In the listing below, find the line that contains "Write part 5" and the line that contains "10).obj('lever', M['nickel'], bf)". Quote both and every line between them, exactly, and nothing more.

------------------------

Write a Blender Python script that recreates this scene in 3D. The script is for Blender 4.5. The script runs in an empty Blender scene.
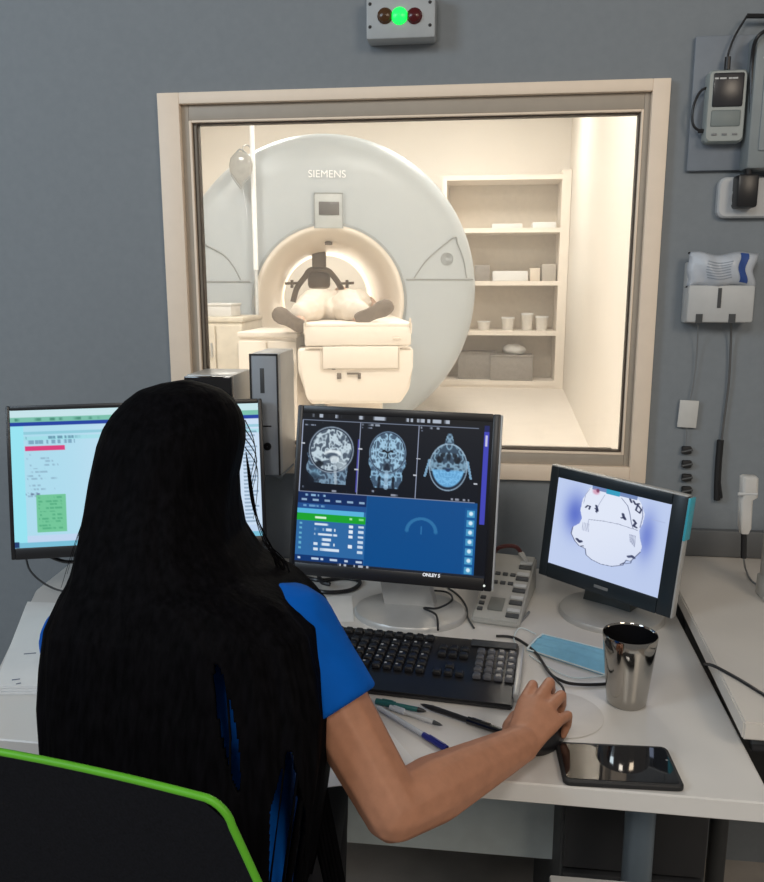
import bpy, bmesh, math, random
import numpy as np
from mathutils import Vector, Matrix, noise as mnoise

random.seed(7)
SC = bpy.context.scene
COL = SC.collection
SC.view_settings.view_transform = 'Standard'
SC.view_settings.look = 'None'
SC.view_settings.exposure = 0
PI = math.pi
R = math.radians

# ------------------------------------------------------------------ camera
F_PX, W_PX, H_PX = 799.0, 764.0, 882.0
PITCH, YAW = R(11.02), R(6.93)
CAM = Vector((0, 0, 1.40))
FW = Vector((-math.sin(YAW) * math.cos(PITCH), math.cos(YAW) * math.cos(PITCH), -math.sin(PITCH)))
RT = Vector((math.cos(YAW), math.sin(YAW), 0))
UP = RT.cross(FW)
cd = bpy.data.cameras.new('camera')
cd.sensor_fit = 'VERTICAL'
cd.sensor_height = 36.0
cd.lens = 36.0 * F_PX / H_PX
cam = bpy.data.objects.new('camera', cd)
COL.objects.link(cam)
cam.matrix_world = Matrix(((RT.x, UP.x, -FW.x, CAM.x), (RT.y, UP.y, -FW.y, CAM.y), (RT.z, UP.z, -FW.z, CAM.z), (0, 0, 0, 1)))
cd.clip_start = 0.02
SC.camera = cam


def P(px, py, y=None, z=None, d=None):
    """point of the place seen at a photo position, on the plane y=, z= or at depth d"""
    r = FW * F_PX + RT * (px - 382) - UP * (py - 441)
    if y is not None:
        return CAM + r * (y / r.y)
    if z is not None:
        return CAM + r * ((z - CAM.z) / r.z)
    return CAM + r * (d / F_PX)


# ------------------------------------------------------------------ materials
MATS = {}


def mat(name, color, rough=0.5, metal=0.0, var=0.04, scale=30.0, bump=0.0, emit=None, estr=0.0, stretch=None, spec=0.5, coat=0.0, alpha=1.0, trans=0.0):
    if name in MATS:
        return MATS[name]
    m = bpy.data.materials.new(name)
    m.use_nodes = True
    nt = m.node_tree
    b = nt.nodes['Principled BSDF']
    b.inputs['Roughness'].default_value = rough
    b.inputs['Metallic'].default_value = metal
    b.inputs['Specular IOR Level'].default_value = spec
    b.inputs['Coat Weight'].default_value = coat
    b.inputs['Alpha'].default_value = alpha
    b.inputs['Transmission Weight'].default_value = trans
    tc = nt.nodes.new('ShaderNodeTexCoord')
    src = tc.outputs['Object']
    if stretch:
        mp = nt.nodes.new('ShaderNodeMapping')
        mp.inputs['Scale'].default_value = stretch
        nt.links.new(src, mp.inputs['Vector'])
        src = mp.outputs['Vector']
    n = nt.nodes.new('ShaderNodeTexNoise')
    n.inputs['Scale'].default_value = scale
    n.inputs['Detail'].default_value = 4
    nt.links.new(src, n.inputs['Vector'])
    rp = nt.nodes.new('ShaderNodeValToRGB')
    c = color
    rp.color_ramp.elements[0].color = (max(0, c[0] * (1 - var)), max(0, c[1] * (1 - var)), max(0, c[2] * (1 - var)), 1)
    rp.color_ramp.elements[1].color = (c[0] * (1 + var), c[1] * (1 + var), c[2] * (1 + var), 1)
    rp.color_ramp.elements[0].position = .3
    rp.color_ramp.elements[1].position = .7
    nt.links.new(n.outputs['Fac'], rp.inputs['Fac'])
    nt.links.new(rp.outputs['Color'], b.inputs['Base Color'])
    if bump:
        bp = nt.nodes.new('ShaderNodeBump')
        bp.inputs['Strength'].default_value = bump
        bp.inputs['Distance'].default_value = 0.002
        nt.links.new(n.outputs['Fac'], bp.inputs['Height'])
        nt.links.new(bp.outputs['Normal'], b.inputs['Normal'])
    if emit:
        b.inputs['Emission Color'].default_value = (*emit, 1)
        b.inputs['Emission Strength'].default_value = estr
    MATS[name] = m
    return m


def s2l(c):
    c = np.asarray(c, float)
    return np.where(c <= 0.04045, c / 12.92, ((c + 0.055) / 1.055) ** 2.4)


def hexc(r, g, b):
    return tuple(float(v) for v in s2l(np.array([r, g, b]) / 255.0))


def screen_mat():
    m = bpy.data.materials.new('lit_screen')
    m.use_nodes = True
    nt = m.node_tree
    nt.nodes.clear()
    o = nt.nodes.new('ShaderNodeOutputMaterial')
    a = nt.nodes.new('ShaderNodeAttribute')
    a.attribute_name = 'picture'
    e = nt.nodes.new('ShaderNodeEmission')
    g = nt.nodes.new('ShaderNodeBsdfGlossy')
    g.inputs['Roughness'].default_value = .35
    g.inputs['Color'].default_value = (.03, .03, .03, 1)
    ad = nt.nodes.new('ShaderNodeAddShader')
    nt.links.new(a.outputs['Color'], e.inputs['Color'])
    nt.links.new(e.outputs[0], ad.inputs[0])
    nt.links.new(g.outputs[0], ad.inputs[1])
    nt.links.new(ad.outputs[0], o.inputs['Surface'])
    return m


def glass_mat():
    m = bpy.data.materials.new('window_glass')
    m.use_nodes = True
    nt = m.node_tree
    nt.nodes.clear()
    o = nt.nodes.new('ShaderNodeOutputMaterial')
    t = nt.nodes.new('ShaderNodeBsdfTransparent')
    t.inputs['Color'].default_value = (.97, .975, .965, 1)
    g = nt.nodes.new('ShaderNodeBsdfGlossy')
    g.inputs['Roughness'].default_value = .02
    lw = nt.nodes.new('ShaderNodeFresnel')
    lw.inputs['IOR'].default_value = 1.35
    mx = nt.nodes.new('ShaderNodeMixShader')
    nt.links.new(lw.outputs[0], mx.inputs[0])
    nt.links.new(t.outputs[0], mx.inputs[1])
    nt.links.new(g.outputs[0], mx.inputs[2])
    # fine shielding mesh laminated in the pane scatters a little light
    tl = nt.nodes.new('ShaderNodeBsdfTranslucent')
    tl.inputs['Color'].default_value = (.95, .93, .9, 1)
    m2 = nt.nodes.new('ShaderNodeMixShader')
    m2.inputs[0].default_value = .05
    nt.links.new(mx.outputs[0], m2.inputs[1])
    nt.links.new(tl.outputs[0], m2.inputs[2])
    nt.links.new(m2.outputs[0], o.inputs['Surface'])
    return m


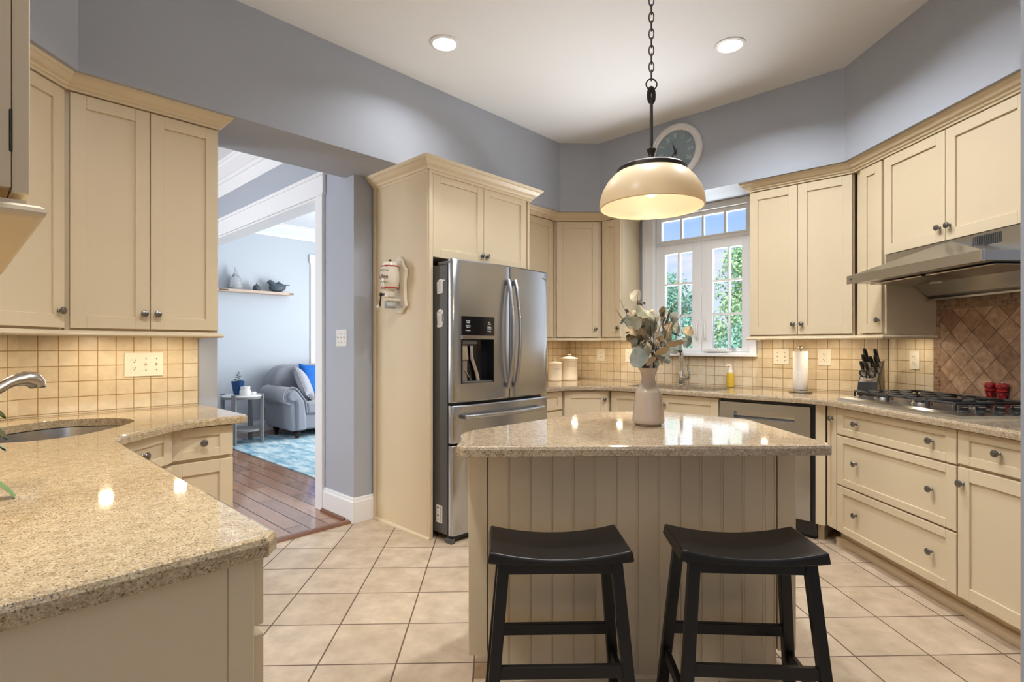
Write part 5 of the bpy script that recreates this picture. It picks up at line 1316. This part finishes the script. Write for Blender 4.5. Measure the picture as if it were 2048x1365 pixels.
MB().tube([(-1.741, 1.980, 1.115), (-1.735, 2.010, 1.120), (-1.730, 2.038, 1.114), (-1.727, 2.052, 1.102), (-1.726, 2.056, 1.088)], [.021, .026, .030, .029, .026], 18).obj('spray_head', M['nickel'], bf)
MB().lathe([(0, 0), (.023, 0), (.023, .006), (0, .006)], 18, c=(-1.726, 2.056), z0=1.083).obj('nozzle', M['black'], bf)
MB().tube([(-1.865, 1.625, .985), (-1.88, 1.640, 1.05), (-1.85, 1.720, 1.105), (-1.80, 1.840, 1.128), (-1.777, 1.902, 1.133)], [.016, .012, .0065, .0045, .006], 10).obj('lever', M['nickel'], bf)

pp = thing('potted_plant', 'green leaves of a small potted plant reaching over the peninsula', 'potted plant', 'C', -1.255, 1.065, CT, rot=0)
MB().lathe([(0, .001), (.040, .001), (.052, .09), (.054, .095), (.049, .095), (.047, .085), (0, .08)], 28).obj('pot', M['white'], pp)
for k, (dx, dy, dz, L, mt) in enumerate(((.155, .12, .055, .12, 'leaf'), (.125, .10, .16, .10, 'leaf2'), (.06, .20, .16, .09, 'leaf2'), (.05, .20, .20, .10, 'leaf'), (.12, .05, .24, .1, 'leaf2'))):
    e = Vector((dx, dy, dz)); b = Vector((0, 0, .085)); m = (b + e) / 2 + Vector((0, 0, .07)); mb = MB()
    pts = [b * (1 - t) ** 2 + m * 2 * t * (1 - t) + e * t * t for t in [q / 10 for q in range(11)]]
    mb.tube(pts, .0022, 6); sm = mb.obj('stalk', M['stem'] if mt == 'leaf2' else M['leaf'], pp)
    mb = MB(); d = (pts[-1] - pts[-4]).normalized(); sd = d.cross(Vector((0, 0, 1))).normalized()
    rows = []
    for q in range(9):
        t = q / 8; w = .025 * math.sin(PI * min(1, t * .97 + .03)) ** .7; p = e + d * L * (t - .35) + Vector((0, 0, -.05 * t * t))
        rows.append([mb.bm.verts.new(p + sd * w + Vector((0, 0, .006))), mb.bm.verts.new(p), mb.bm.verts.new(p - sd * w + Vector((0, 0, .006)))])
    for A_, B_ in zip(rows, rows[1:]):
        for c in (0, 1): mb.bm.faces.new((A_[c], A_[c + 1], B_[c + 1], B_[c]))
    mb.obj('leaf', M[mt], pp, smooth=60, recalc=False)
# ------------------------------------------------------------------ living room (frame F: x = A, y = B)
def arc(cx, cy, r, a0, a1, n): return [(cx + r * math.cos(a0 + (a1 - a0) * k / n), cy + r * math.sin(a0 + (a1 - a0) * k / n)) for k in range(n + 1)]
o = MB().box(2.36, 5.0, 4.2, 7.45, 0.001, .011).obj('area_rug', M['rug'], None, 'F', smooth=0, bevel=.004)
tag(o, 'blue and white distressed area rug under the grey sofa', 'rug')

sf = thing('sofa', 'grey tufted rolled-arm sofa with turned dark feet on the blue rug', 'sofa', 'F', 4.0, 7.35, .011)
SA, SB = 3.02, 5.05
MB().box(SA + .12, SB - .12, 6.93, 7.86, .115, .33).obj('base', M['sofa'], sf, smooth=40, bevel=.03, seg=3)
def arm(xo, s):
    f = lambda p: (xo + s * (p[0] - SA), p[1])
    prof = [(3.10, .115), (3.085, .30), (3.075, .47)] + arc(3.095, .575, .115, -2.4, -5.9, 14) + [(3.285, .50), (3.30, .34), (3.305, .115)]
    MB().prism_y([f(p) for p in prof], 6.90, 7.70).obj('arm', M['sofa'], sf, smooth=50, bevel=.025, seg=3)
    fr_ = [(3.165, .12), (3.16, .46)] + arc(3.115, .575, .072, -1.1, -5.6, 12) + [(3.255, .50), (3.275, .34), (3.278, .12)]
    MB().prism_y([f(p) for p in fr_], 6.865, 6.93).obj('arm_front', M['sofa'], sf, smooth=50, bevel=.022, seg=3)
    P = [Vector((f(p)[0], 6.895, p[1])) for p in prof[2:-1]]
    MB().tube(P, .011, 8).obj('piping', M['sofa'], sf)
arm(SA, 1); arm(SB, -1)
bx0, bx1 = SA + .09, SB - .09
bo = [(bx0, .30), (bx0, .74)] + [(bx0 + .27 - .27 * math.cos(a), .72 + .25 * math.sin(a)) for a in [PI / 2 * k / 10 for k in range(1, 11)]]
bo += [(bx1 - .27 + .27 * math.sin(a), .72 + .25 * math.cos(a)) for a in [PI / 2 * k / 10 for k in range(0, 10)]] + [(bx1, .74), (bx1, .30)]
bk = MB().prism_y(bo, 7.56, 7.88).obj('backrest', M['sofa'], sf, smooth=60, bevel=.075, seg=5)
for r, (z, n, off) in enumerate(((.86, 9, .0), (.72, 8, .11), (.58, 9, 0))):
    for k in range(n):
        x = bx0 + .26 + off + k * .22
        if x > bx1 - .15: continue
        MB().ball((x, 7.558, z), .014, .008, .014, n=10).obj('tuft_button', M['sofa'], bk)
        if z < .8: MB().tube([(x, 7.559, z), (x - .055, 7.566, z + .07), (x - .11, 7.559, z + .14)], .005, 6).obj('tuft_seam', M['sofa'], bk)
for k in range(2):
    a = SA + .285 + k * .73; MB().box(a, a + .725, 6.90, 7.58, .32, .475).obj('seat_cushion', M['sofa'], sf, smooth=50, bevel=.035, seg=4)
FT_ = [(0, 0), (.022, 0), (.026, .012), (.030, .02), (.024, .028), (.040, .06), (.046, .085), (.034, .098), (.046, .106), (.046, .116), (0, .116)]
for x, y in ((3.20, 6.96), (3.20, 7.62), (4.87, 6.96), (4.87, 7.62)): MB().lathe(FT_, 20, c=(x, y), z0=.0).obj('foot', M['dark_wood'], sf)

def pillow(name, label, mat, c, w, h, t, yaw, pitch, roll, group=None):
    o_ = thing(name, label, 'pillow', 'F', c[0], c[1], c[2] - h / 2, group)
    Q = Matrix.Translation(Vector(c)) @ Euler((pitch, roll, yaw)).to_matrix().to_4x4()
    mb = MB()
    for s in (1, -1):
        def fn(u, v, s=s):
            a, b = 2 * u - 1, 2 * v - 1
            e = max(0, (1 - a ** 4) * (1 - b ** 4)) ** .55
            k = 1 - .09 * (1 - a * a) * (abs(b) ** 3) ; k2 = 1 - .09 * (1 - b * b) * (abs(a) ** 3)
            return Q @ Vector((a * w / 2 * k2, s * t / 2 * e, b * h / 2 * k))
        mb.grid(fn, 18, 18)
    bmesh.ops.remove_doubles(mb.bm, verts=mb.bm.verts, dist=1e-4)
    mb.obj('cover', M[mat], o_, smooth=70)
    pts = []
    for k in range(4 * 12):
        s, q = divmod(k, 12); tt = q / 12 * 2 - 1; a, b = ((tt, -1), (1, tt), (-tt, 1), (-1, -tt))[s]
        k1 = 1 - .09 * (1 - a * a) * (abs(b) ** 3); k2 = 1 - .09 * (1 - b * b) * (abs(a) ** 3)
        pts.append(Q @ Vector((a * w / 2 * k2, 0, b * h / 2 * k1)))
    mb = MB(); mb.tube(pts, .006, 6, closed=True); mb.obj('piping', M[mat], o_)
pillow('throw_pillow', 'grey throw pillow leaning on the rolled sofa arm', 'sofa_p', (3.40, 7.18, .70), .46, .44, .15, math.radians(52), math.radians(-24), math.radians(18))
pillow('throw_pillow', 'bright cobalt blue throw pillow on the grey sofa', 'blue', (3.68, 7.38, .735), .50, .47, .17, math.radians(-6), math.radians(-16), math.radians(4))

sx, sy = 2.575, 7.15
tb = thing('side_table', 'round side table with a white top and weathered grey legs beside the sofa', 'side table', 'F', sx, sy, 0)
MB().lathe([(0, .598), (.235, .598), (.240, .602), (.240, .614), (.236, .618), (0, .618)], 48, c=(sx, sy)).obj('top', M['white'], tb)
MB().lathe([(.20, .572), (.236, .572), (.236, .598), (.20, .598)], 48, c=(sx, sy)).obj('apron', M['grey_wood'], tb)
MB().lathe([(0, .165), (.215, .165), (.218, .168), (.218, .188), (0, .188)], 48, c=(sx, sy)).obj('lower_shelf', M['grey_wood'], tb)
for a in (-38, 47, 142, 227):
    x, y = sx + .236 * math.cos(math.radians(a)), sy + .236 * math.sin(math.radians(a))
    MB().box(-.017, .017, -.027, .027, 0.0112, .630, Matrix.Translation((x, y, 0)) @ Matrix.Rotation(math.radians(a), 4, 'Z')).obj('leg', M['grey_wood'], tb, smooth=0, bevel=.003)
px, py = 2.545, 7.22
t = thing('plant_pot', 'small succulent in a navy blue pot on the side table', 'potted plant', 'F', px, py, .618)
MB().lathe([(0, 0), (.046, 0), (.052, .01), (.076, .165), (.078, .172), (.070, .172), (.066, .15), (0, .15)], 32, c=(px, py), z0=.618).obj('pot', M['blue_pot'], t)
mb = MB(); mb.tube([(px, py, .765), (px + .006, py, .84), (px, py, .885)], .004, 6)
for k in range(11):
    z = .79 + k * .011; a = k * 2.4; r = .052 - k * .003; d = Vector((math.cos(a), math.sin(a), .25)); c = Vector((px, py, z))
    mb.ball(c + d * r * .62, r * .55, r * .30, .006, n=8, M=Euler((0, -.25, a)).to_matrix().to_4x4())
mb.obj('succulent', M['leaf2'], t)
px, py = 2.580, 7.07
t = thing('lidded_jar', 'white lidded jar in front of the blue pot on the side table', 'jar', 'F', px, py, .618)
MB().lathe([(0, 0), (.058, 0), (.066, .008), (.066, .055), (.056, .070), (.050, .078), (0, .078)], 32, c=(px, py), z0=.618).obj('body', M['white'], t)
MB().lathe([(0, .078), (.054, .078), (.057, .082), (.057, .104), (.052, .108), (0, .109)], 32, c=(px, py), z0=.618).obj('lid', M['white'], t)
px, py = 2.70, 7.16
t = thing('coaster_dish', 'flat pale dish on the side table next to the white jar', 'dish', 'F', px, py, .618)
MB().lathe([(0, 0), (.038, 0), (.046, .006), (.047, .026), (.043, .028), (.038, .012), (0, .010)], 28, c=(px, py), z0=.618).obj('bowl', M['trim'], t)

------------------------

### [Response to this task]
Write part 5 of the bpy script that recreates this picture. It picks up at line 1316. This part finishes the script. Write for Blender 4.5. Measure the picture as if it were 2048x1365 pixels.
MB().tube([(-1.741, 1.980, 1.115), (-1.735, 2.010, 1.120), (-1.730, 2.038, 1.114), (-1.727, 2.052, 1.102), (-1.726, 2.056, 1.088)], [.021, .026, .030, .029, .026], 18).obj('spray_head', M['nickel'], bf)
MB().lathe([(0, 0), (.023, 0), (.023, .006), (0, .006)], 18, c=(-1.726, 2.056), z0=1.083).obj('nozzle', M['black'], bf)
MB().tube([(-1.865, 1.625, .985), (-1.88, 1.640, 1.05), (-1.85, 1.720, 1.105), (-1.80, 1.840, 1.128), (-1.777, 1.902, 1.133)], [.016, .012, .0065, .0045, .006], 10).obj('lever', M['nickel'], bf)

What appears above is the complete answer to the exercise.